Over the last five years, the progress studies movement — the term largely coined by Patrick Collison and Tyler Cowen in an op-ed in The Atlantic titled “We Need a New Science of Progress” — has gained considerable traction. Now with momentum growing, many bright thinkers within this new movement are leveraging that growth to begin to make a difference, and that includes the work being undertaken by the Archbridge Institute.

Midjourney render, inspired by the "We Need a New Science of Progress", by Patrick Collison and Tyler Cowen for The Atlantic, July 31st, 2019.

What do you think are the biggest misconceptions about progress and human flourishing?

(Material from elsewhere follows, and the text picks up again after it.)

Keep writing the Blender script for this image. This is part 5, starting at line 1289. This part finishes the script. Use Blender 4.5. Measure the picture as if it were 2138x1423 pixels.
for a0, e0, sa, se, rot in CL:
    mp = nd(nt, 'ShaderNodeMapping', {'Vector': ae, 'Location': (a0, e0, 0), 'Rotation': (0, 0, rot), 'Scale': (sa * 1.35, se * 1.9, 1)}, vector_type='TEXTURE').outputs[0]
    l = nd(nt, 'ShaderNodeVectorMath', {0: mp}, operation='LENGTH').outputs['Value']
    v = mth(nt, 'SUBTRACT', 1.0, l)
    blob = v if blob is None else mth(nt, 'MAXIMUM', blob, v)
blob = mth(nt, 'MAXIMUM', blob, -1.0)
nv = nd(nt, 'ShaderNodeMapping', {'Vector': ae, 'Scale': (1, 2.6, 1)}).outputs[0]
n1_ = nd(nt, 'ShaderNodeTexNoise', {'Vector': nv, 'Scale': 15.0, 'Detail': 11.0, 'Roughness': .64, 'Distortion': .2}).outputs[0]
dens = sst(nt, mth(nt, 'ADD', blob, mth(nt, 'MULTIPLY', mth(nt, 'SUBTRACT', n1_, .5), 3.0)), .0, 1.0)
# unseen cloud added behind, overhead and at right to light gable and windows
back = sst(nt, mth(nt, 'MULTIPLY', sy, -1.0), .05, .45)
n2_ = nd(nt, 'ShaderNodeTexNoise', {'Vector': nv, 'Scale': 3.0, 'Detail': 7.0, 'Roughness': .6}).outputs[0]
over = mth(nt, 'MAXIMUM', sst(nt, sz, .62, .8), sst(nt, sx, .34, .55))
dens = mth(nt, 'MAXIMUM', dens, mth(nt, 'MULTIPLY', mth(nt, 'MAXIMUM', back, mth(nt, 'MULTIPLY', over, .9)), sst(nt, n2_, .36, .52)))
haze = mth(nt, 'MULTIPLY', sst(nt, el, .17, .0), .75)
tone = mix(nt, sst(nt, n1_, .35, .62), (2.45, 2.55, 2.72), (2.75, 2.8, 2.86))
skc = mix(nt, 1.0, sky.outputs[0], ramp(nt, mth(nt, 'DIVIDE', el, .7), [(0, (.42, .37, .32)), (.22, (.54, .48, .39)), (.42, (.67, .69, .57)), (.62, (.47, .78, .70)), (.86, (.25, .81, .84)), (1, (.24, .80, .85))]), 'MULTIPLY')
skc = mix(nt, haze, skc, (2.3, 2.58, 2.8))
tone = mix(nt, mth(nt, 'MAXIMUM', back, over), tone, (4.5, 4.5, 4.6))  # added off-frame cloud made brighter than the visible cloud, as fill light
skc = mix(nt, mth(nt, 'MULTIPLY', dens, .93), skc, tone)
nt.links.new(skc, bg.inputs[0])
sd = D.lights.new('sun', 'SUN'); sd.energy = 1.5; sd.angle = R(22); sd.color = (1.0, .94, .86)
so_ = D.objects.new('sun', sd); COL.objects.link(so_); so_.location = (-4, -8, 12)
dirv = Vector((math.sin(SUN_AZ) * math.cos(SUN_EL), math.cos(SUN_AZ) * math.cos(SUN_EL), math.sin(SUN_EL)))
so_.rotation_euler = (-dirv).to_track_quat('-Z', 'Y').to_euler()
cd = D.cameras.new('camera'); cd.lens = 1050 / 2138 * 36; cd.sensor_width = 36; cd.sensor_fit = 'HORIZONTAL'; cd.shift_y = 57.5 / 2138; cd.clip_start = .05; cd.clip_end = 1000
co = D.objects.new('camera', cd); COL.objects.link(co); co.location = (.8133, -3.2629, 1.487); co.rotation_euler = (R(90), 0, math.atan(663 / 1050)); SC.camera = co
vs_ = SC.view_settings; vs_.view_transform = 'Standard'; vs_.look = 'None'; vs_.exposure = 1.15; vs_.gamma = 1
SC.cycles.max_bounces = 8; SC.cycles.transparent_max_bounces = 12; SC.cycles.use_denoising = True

The most immediate and perhaps the most significant misconception about progress studies and human flourishing is the nature of the mission. It’s tempting but wrong to see progress proponents as cheering “mission accomplished” or to see them as propaganda engines of panacea. When we hear progress studies communicators speak of progress, we instinctively hear that the past was worse and the present is great, and then subsequently feel that our struggles and the struggles of others are being marginalized. But nothing could be further from the truth; progress forward isn’t progress completed.

I think it’s worth quoting at some length Hans Rosling in Factfulness, Ten Reasons We’re Wrong About The World — And Why Things Are Better Than You Think:

It seems that when we hear someone say things are getting better, we think they are also saying ‘don’t worry, relax’ or even ‘look away.’ But when I say things are getting better, I am not saying those things at all. I am certainly not advocating looking away from the terrible problems in the world.

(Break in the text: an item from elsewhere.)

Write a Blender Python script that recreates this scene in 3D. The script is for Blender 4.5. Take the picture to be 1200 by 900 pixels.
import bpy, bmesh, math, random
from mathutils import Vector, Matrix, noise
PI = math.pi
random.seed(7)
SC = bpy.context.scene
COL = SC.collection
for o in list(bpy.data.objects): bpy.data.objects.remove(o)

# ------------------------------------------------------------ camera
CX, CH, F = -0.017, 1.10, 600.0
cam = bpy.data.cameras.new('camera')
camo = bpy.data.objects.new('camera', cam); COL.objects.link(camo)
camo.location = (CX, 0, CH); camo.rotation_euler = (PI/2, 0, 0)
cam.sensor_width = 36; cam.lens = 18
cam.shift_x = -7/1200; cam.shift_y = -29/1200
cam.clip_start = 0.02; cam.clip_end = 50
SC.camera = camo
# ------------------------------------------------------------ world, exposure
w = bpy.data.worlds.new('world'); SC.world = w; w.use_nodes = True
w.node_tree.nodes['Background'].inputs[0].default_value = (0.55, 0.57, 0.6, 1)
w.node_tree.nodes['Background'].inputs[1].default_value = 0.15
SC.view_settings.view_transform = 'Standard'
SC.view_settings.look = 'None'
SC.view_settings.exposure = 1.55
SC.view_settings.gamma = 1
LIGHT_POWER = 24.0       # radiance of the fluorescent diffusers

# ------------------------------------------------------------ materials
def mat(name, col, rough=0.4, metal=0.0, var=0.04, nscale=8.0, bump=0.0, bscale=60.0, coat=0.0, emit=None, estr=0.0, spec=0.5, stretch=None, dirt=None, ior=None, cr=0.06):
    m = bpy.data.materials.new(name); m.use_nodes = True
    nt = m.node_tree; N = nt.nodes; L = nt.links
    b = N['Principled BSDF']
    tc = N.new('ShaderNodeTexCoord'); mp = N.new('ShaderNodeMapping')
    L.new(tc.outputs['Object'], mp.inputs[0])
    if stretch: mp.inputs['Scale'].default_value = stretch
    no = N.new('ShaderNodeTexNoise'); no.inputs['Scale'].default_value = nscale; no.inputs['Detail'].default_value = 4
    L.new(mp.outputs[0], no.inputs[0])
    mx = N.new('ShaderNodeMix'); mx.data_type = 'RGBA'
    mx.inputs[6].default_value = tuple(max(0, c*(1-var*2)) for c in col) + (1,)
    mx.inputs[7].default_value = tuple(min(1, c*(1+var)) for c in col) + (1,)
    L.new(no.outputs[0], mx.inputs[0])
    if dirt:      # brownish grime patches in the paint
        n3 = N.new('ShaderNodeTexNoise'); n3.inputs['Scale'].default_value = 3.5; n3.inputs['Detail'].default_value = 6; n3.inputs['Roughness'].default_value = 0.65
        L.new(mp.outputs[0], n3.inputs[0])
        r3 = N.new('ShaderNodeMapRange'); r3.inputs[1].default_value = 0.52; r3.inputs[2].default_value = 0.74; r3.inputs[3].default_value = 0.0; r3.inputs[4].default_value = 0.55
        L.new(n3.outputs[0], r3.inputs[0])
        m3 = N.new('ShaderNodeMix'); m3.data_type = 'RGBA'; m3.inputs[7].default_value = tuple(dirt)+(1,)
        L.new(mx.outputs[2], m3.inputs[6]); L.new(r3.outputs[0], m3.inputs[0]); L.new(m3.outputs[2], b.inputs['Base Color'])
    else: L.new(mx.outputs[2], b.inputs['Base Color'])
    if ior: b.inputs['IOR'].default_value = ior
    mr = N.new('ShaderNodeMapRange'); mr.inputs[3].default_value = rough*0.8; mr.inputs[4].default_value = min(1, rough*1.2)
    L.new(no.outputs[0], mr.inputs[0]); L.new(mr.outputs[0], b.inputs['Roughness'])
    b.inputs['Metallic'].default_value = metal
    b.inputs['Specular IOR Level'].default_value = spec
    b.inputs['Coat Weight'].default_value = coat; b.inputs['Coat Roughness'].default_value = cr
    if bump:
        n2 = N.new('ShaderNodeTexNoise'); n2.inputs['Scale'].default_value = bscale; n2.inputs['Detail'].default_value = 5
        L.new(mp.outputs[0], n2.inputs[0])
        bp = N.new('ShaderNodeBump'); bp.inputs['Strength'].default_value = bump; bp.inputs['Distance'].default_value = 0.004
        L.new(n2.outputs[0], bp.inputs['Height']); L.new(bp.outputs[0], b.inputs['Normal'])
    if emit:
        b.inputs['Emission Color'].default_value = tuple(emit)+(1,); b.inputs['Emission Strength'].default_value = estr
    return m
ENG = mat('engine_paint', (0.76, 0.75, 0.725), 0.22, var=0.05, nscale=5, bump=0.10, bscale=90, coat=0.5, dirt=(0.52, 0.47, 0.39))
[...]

I am saying that things can be both bad and better. Think of the world as a premature baby in an incubator. The baby’s health status is extremely bad, and her breathing, heart rate, and other important signs are tracked constantly so that changes for better or worse can quickly be seen. After a week, she is getting a lot better. On all the main measures, she is improving, but she still has to stay in the incubator because her health is still critical. Does it make sense to say that the infant’s situation is improving? Yes. Absolutely. Does it make sense to say it is bad? Yes, absolutely. Does saying ‘things are improving’ imply that everything is fine, and we should all relax and not worry? No, not at all. Is it helpful to have to choose between bad and improving? Definitely not. It’s both. It’s both bad and better. Better, and bad, at the same time. That is how we must think about the current state of the world.

What do you think are the key challenges and opportunities in advancing a progress studies agenda?

I think it’s important to remember that progress studies is still an emerging field of research and communication; there’s still a great deal of room for improvement regarding how the message is communicated and what shapes the movement. The movement is at the bottom of the s-curve of innovation and growth, which is both a major challenge and a major opportunity. Very few people understand the incredible progress humanity has made over the last 200 years, and still, fewer are aware that there are dozens of people who are dedicating their lives to understanding and communicating that progress with the hope of inspiring a better future. The progress studies movement is poised, over the next decade, to work toward helping guide culture and policy with a mission to improve human flourishing still further. The great thing about being at the bottom of the s-curve is that you haven’t exhausted all the low-hanging fruit, nor have you run out of steam to innovate and improve the mission delivery. In the coming two years, we’re going to see more books, more Youtube channels, more podcasts, and more thinkers working on progress communications. While it’s still too early to say what those innovations will look like, what can be said with unequivocal confidence is that the best is yet to come.

What are you hoping to achieve in your new role with the Archbridge Institute?

Within the scope of this current role, I’m looking forward to writing and speaking on progress studies and human flourishing. Through 2023, I’ll be bringing original work to the Archbridge Institute that helps shape the progress studies movement and influence, albeit modestly, the current zeitgeist toward a more solutionist and abundant future.